Now the big annual session of the Council looms (it starts February 27), and human rights groups are waiting to see what the new Commissioner will do.

“It’s a very important report that was issued,” Türk told me. “It has raised very serious, very pressing human rights concerns, and it is my duty to follow up on them with the Chinese authorities.”

But how exactly? By refusing to even debate the report, UN member states have in effect refused to show support for UN Human Rights, and in a way told Türk that, when it comes to reminding China of its obligations under the Universal Declaration, he’s basically on his own.

“China is a very important country, it is a member of the security council, it has a lot of regional influence. So on the human rights front it will be important to have China as a country with which I can engage,” he says. Türk’s strategy with Beijing then, appears to be to try to “engage in dialogue.”

Broader lack of respect

The China example, while immediate and specific, is in fact a good illustration of why Türk is so keen to remind us of the key principles of the Universal Declaration. It was, and remains, a landmark document. 193 member states – the entire UN really – have signed it. It outlines the basic rights and freedoms that all human beings, regardless of their status, or where they are born, are entitled to: dignity, liberty, equality, the right to life, freedom from slavery, freedom of expression and much more.

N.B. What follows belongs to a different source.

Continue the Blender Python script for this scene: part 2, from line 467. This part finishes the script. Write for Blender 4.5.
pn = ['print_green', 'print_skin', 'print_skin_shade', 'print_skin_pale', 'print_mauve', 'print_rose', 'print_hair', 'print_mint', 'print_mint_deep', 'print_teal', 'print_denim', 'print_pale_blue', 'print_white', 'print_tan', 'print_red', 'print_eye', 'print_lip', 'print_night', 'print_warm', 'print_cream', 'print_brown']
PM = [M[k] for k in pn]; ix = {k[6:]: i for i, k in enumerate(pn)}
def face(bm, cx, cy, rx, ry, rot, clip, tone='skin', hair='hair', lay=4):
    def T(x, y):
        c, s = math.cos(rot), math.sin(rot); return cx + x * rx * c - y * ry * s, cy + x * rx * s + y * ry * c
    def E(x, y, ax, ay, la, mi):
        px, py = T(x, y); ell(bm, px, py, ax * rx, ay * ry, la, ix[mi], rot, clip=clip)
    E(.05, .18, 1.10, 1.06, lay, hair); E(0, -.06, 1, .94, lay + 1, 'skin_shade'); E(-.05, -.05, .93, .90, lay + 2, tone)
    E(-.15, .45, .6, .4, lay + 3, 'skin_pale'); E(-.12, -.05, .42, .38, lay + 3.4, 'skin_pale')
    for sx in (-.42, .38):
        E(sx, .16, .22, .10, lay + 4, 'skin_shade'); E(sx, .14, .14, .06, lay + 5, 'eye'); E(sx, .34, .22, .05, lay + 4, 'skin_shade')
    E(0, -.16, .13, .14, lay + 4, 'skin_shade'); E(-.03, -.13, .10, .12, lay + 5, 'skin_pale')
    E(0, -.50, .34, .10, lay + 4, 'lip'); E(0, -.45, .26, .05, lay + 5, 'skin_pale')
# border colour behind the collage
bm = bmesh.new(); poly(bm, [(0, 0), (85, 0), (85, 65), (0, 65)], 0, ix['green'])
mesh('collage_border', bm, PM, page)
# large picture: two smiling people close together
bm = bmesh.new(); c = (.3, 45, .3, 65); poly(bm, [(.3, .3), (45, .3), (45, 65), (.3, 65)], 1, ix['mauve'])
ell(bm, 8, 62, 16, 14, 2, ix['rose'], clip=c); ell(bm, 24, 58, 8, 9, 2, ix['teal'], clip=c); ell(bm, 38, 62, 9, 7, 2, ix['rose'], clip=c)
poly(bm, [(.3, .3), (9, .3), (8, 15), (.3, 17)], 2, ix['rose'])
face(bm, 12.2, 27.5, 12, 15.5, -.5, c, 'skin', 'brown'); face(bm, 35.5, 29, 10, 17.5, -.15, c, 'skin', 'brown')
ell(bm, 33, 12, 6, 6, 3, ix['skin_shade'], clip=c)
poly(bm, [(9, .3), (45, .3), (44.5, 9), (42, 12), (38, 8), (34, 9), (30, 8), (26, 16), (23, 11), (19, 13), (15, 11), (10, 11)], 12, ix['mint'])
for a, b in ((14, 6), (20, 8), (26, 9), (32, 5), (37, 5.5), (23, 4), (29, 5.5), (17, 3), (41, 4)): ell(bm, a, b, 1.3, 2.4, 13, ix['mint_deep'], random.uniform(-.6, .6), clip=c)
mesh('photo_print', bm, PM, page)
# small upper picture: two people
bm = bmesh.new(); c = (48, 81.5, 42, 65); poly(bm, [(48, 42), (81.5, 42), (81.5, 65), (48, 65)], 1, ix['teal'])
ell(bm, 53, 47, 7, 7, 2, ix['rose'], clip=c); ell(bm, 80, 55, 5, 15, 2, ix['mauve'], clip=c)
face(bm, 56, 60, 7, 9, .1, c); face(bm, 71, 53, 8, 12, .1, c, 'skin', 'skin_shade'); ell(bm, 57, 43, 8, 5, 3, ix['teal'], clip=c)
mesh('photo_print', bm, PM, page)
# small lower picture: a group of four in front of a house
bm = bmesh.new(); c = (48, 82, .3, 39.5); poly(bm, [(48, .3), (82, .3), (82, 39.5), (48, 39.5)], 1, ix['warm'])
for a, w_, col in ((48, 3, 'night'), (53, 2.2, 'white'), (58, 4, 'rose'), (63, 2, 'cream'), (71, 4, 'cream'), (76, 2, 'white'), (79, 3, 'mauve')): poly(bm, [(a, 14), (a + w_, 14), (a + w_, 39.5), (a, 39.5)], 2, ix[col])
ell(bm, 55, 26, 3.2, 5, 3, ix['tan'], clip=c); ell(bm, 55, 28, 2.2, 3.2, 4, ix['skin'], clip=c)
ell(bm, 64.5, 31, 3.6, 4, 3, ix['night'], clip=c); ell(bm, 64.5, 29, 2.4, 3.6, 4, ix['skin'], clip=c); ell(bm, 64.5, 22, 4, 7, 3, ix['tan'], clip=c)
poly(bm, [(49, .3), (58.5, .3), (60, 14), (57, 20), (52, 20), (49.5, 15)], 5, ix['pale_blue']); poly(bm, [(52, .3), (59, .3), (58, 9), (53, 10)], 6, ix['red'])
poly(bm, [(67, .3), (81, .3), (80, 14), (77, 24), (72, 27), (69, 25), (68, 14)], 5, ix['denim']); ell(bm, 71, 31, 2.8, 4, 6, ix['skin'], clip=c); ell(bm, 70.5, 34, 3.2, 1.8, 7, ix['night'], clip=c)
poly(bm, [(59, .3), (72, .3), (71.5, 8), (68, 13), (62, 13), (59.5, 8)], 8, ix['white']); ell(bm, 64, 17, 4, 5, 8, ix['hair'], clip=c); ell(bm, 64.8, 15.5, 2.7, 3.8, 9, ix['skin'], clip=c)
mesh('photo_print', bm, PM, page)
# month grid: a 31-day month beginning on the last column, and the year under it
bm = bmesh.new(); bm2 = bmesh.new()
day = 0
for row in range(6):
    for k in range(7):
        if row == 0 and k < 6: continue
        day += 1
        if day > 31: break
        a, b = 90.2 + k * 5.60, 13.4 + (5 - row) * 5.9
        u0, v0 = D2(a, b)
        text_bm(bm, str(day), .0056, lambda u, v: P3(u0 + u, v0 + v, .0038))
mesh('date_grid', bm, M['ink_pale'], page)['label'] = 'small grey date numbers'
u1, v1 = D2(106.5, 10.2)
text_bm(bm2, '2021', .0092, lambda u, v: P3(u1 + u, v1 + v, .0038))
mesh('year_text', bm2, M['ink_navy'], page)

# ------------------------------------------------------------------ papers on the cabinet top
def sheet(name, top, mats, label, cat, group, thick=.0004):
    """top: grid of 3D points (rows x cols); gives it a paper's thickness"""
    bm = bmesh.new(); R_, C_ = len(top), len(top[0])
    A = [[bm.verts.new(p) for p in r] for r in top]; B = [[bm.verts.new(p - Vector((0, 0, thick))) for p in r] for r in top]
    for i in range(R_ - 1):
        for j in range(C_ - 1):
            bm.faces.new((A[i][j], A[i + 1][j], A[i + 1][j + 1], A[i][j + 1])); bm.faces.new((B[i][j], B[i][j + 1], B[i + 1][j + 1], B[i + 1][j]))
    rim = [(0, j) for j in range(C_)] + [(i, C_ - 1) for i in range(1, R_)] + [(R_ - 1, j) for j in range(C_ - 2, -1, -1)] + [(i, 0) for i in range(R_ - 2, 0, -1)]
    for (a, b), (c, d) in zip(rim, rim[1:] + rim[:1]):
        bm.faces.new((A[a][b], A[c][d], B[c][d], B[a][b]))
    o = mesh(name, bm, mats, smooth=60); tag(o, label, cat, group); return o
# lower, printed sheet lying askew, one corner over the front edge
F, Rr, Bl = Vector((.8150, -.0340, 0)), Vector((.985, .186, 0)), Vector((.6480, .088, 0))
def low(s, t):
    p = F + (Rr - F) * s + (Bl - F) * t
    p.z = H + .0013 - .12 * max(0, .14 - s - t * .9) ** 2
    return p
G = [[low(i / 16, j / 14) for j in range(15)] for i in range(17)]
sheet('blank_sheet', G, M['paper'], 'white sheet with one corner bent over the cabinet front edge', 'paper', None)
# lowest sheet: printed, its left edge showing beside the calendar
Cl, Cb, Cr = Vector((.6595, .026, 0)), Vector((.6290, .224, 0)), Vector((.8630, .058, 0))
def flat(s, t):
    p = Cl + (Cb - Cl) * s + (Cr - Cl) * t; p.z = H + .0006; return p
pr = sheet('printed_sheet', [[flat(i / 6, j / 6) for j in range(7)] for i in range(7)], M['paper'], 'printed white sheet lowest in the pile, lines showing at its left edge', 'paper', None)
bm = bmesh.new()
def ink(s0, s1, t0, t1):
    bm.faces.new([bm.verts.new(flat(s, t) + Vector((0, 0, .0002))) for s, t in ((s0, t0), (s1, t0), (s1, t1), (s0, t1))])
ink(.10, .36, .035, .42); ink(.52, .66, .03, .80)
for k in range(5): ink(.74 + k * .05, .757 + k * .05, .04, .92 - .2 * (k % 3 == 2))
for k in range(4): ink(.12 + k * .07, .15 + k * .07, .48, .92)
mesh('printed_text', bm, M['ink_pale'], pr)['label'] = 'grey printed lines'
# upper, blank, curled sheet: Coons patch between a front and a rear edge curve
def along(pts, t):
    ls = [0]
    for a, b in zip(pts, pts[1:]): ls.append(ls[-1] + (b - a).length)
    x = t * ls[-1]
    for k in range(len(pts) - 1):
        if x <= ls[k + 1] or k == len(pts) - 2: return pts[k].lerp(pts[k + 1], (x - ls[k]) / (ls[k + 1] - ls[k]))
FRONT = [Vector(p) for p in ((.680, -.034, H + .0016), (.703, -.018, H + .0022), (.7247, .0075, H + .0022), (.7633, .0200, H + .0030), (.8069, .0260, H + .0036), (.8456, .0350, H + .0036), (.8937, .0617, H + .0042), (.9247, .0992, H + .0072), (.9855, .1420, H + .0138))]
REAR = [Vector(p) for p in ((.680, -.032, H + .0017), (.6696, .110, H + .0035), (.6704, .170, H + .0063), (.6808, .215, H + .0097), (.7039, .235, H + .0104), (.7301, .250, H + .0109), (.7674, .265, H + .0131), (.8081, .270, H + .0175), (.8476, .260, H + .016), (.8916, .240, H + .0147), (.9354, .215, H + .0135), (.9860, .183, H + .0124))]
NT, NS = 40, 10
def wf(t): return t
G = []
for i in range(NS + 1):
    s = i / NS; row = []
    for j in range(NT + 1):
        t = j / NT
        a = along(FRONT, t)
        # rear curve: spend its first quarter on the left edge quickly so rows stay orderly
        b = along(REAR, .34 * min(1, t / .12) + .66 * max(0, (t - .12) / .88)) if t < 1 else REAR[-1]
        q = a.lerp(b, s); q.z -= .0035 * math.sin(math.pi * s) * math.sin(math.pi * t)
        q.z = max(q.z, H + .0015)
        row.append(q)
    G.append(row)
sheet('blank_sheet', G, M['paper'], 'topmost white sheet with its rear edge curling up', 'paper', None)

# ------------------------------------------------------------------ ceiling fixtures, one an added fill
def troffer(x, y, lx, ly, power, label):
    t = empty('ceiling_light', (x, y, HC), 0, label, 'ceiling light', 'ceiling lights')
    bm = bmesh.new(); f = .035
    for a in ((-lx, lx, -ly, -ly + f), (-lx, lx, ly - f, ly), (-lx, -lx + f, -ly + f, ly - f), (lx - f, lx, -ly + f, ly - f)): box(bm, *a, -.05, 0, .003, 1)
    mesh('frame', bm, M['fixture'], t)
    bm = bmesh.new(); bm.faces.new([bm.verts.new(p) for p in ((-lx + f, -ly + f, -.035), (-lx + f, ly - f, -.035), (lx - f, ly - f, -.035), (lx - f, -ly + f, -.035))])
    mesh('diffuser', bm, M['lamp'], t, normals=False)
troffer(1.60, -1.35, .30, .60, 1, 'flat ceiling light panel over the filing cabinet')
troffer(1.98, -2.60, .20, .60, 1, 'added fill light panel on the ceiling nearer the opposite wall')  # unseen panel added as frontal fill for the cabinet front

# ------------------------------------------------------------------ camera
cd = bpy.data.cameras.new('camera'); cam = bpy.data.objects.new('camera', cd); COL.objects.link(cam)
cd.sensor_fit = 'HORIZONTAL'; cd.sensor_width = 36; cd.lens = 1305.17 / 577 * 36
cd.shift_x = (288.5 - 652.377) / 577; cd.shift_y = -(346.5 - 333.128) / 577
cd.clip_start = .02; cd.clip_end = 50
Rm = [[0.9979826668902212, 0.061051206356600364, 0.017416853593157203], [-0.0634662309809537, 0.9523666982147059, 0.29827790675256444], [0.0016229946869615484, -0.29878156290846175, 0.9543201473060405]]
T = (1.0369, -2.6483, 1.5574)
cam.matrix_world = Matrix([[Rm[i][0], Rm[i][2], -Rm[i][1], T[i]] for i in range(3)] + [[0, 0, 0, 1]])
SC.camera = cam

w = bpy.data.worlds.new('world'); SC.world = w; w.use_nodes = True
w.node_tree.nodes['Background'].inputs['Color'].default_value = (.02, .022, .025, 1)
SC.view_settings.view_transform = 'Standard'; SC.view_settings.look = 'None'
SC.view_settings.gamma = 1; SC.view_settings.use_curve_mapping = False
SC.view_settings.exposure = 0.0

Member states are mandated to uphold those rights, not just within their own territories, but worldwide. So if China persecutes its Uyghur Muslims, if US police officers kill young black men, if Russian soldiers commit war crimes, or even if increasing numbers of British children live in poverty, it is not just Beijing’s or Washington’s or Moscow’s or London’s business, it’s all our business.

It’s precisely that concept of “universality” that irritates and often divides the UN Human Rights Council. Most national governments don’t want what they view as outside interference in their domestic affairs. To hear more about how Türk plans to remind them of their obligations to the UDHR, listen to Inside Geneva. One thing he is convinced of; reviving our commitment to the Universal Declaration, and all its promises, from individual freedoms to economic rights such as the right food and housing, can only be positive for all of us.

“In so many situations around the world there is again this contempt for the other. The contempt for the human being, the contempt for human dignity. There are civil, political, economic, social and cultural rights and they cannot be separated into different boxes. They are one and the same, they are one coherent whole.”